LISTED ENTRIES »

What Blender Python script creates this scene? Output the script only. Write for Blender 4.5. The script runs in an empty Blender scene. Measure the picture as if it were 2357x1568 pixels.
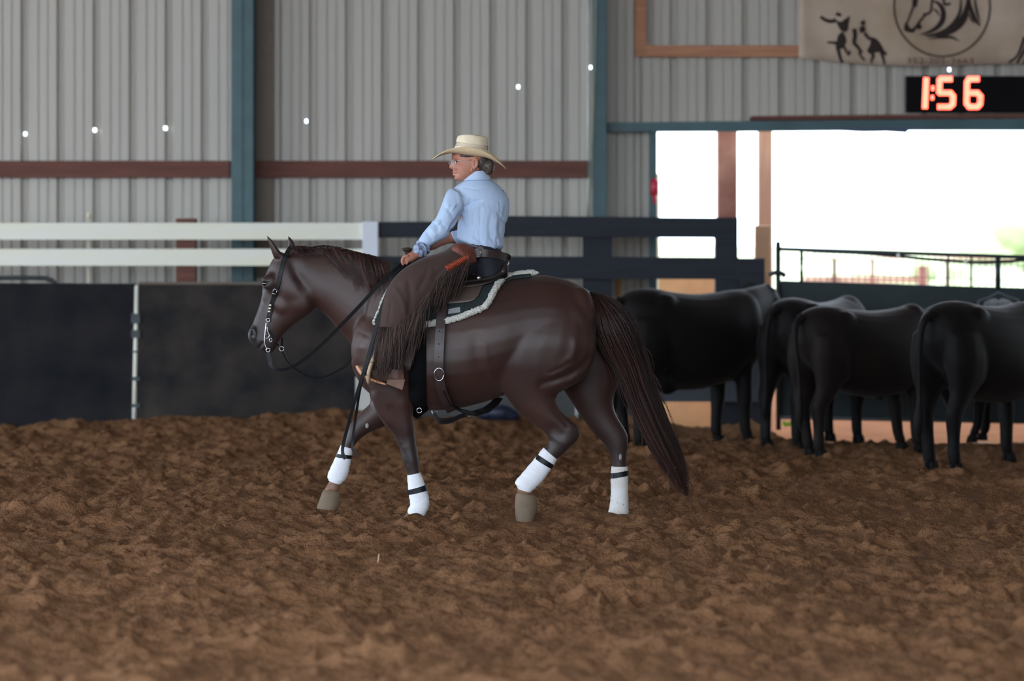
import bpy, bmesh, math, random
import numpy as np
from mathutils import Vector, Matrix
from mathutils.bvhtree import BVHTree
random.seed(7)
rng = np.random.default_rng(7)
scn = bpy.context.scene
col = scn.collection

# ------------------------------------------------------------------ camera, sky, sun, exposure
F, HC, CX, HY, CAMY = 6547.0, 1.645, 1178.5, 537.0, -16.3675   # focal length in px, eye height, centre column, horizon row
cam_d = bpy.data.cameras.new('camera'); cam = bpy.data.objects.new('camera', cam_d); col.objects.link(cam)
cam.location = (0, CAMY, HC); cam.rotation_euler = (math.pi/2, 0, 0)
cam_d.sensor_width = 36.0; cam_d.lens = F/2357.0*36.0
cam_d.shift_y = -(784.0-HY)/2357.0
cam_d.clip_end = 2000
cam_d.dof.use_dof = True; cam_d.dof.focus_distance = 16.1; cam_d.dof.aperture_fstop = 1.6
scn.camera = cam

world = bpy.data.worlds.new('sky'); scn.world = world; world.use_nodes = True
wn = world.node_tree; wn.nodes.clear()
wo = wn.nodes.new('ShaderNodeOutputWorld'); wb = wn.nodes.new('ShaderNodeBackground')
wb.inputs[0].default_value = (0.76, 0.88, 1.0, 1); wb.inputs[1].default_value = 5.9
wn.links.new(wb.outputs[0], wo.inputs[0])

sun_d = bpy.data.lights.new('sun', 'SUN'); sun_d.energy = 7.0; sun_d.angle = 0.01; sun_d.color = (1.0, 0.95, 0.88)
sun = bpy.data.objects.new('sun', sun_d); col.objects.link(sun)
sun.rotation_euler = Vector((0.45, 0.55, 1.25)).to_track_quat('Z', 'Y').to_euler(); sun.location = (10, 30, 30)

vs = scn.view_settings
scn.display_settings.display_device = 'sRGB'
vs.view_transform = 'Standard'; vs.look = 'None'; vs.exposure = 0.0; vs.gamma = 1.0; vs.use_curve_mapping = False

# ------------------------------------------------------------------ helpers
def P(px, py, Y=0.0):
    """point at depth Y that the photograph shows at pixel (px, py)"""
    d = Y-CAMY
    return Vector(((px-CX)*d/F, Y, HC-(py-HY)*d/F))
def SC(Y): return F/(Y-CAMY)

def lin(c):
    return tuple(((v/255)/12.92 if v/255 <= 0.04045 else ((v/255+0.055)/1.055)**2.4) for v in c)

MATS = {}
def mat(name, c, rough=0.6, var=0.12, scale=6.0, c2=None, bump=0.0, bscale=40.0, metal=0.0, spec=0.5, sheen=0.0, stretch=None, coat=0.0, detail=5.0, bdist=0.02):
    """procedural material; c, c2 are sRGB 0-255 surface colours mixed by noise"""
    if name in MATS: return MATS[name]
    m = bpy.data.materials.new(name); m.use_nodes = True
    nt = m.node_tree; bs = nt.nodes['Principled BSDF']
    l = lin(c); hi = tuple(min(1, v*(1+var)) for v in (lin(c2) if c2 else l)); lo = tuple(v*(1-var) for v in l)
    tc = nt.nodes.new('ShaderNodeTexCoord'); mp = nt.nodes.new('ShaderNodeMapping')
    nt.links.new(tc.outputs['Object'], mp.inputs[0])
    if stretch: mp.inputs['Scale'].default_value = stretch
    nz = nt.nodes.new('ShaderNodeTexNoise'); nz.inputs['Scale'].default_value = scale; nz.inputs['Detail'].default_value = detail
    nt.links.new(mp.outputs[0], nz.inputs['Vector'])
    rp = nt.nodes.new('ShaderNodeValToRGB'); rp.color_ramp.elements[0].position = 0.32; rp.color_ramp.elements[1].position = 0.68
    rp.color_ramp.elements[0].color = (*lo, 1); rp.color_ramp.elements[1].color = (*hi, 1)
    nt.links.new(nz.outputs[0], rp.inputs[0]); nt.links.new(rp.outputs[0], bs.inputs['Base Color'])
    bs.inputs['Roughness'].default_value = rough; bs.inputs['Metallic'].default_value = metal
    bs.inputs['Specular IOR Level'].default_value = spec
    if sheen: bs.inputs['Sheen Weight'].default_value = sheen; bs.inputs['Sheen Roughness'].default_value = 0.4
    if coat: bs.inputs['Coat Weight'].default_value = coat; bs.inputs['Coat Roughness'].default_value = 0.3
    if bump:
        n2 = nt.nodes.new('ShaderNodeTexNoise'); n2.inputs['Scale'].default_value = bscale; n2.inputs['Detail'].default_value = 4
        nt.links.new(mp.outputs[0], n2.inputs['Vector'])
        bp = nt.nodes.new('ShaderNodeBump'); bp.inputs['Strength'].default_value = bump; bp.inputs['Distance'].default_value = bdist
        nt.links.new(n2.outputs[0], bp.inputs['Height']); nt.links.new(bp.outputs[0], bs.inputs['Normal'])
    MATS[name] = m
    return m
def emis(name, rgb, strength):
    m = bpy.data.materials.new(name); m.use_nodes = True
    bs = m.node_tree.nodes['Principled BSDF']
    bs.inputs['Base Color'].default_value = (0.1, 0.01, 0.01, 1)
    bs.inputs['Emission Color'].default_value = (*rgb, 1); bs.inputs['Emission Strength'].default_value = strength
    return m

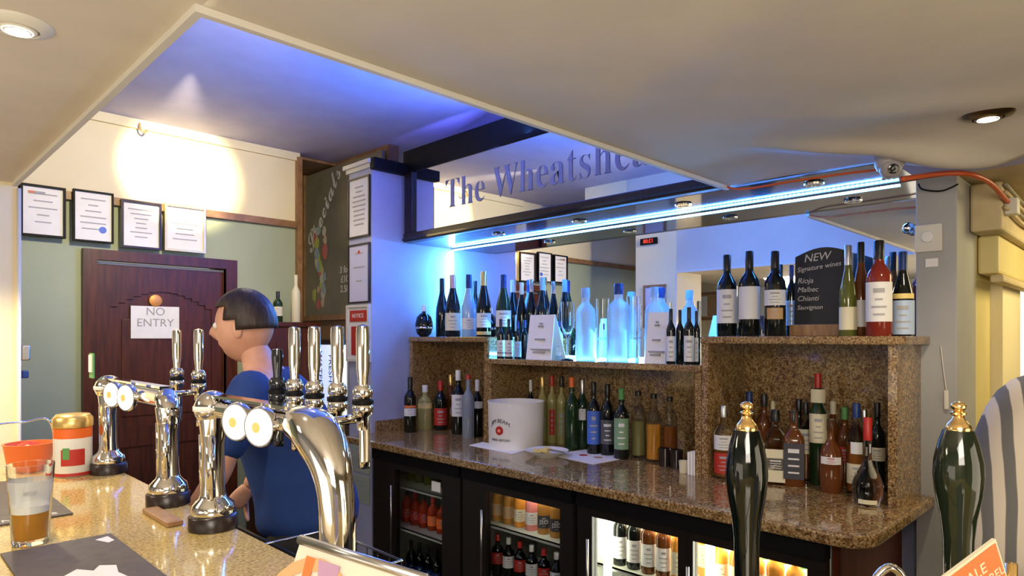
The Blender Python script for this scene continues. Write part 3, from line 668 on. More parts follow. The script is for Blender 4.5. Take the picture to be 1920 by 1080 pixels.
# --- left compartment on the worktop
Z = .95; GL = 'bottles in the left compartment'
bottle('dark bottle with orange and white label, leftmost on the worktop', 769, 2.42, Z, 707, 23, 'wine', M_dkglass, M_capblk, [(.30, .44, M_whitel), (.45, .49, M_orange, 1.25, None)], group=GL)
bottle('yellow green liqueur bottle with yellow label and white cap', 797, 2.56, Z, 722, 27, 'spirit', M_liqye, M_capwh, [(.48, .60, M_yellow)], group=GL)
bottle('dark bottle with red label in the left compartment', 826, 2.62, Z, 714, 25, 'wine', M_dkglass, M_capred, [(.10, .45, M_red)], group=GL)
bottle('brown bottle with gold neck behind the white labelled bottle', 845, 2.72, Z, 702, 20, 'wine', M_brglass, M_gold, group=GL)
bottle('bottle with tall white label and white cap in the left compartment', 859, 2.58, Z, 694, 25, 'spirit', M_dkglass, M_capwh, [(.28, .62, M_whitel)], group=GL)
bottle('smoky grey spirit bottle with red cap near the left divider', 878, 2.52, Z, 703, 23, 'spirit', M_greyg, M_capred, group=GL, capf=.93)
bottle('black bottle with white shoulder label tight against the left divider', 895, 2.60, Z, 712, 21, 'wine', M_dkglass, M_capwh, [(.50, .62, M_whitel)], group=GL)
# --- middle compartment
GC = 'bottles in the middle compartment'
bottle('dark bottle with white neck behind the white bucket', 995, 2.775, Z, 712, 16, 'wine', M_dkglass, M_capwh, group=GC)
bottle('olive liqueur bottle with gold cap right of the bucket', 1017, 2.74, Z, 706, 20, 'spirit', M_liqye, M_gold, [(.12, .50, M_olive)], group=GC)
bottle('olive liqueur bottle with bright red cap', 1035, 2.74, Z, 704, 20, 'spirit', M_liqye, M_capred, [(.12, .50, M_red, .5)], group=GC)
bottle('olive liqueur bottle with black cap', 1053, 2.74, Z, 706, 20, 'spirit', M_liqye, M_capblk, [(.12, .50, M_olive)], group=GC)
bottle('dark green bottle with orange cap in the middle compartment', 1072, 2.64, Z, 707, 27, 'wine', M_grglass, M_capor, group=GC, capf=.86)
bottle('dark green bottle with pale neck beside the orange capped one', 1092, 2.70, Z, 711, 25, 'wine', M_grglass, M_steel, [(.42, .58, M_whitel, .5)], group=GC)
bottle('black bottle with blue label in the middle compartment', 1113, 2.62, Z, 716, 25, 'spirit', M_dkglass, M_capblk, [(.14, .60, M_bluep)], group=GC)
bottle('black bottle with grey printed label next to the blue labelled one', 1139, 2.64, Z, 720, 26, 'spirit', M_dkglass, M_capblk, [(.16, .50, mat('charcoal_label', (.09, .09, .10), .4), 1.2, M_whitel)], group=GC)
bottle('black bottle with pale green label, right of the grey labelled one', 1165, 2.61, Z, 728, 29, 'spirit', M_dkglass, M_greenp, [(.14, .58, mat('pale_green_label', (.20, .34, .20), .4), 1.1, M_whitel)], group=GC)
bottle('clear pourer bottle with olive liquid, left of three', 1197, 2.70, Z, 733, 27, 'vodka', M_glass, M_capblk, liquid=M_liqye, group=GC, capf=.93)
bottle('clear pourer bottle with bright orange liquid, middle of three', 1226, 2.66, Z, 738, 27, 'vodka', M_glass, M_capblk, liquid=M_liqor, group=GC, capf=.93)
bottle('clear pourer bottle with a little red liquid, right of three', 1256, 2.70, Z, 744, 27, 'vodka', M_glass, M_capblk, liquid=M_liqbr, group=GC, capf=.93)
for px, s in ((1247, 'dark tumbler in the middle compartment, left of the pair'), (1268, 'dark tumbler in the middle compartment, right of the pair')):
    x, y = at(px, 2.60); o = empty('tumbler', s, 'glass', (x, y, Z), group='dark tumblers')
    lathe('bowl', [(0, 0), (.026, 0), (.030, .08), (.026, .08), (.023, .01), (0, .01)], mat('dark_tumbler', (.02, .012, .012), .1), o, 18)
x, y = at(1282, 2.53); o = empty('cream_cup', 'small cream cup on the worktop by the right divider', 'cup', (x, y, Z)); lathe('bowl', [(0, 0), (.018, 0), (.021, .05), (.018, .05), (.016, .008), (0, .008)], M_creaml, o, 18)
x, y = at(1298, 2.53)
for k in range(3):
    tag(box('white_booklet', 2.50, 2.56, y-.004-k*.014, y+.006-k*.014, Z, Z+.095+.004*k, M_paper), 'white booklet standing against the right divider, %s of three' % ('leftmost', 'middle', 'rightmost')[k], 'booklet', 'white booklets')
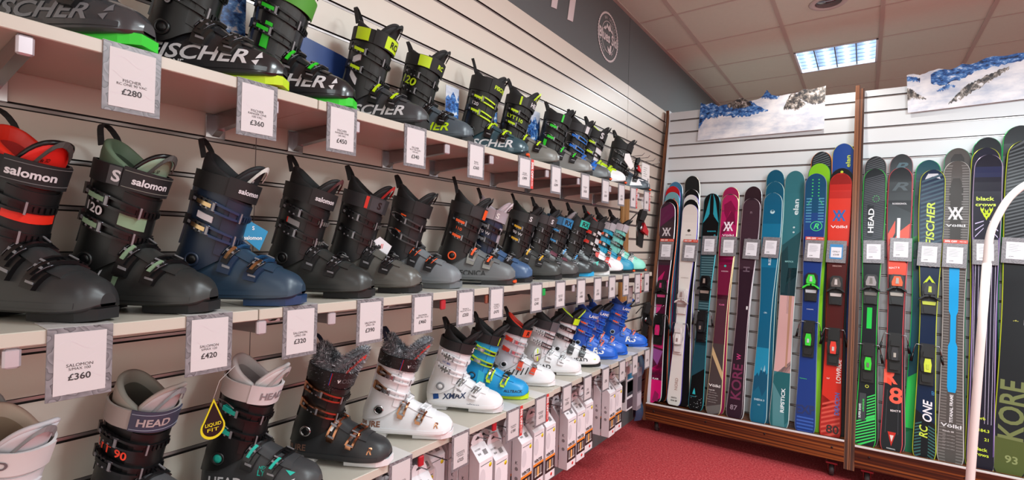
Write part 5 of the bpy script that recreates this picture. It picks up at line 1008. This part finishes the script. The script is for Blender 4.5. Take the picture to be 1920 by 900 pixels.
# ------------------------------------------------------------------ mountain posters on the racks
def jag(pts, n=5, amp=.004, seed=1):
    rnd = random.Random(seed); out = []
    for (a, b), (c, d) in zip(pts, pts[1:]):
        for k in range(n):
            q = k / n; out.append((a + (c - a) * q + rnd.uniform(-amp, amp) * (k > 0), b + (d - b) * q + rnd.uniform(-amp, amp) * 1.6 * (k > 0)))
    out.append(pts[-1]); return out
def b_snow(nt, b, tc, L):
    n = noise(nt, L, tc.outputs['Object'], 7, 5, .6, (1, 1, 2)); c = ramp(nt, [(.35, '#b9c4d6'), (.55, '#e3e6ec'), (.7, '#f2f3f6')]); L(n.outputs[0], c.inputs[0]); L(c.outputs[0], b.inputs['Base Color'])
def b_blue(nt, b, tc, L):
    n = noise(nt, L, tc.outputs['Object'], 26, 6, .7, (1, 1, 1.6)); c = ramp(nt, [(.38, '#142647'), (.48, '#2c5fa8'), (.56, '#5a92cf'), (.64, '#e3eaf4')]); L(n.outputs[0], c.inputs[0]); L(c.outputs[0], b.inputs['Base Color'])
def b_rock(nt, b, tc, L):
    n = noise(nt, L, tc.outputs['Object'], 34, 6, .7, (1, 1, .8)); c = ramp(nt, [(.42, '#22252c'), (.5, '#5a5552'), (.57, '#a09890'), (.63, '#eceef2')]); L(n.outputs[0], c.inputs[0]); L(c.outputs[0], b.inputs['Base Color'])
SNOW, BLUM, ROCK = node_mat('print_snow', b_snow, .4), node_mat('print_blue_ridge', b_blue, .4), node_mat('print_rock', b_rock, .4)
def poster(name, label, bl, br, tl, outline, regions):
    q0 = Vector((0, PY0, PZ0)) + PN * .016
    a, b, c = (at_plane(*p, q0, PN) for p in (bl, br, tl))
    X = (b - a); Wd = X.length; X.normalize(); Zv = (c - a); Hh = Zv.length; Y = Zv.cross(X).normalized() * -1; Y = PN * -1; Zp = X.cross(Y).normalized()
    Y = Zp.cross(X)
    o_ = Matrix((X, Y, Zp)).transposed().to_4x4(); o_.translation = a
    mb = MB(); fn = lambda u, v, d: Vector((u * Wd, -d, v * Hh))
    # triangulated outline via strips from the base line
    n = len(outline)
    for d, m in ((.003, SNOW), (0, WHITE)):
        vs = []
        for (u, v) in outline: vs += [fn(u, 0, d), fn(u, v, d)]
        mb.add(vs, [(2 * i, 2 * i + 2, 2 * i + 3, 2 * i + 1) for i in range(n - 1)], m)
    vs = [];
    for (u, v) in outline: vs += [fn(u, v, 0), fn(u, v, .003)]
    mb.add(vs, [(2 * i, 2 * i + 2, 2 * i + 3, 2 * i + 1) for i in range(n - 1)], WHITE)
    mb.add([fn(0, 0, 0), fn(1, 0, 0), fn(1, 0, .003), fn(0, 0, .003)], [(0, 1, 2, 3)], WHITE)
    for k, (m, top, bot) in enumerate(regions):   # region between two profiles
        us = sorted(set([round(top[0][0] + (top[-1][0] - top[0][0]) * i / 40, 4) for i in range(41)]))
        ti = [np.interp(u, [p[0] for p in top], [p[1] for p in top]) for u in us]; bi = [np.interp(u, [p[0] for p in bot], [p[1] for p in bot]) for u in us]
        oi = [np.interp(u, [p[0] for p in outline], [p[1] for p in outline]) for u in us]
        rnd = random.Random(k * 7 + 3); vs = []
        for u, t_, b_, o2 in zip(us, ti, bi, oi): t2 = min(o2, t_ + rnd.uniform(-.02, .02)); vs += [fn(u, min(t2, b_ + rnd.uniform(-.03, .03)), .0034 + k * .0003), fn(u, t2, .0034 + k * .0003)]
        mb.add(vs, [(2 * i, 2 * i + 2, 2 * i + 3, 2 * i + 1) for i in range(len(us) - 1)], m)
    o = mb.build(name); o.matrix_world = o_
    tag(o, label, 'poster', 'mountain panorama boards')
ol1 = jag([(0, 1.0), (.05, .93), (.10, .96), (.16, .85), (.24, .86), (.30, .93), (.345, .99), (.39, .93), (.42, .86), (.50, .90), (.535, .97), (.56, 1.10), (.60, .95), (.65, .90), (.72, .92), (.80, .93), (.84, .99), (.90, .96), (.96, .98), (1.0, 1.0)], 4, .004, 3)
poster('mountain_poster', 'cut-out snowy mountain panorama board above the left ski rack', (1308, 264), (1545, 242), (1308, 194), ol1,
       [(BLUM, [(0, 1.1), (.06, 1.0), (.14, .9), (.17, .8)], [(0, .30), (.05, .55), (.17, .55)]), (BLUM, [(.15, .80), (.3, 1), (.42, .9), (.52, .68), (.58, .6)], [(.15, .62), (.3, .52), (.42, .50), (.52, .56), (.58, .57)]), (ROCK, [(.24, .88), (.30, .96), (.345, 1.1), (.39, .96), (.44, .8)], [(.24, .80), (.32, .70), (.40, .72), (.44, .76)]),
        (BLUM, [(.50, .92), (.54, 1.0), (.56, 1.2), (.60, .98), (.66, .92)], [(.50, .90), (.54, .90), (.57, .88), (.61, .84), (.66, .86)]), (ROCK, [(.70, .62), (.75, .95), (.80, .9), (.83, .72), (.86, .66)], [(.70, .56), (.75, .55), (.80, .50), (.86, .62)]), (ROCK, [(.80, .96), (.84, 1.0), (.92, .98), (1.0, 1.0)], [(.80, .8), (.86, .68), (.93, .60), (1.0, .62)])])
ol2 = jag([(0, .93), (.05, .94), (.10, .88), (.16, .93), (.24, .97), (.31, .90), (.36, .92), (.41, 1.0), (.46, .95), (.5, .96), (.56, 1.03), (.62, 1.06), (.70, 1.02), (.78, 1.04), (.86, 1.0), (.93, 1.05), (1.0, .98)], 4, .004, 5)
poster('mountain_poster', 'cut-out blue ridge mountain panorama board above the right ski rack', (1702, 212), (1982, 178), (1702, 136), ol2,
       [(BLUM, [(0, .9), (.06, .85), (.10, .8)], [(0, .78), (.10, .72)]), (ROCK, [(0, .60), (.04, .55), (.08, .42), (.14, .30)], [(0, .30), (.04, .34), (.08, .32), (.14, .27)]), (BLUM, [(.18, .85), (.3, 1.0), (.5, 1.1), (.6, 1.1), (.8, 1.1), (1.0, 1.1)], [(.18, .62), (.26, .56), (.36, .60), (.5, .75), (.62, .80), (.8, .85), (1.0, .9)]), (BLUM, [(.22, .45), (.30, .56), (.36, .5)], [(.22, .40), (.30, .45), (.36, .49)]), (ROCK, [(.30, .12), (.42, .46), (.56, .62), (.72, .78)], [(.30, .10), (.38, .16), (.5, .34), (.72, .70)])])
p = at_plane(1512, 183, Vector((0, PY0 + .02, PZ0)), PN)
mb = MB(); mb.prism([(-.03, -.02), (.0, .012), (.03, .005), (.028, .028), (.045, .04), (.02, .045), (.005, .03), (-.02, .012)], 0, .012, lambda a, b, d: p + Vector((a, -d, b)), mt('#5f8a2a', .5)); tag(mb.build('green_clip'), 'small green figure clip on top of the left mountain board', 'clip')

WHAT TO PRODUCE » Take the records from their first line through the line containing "col = scn.collection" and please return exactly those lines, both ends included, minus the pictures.

RIGHT ANSWER »
What Blender Python script creates this scene? Output the script only. Write for Blender 4.5. The script runs in an empty Blender scene. Measure the picture as if it were 2357x1568 pixels.
import bpy, bmesh, math, random
import numpy as np
from mathutils import Vector, Matrix
from mathutils.bvhtree import BVHTree
random.seed(7)
rng = np.random.default_rng(7)
scn = bpy.context.scene
col = scn.collection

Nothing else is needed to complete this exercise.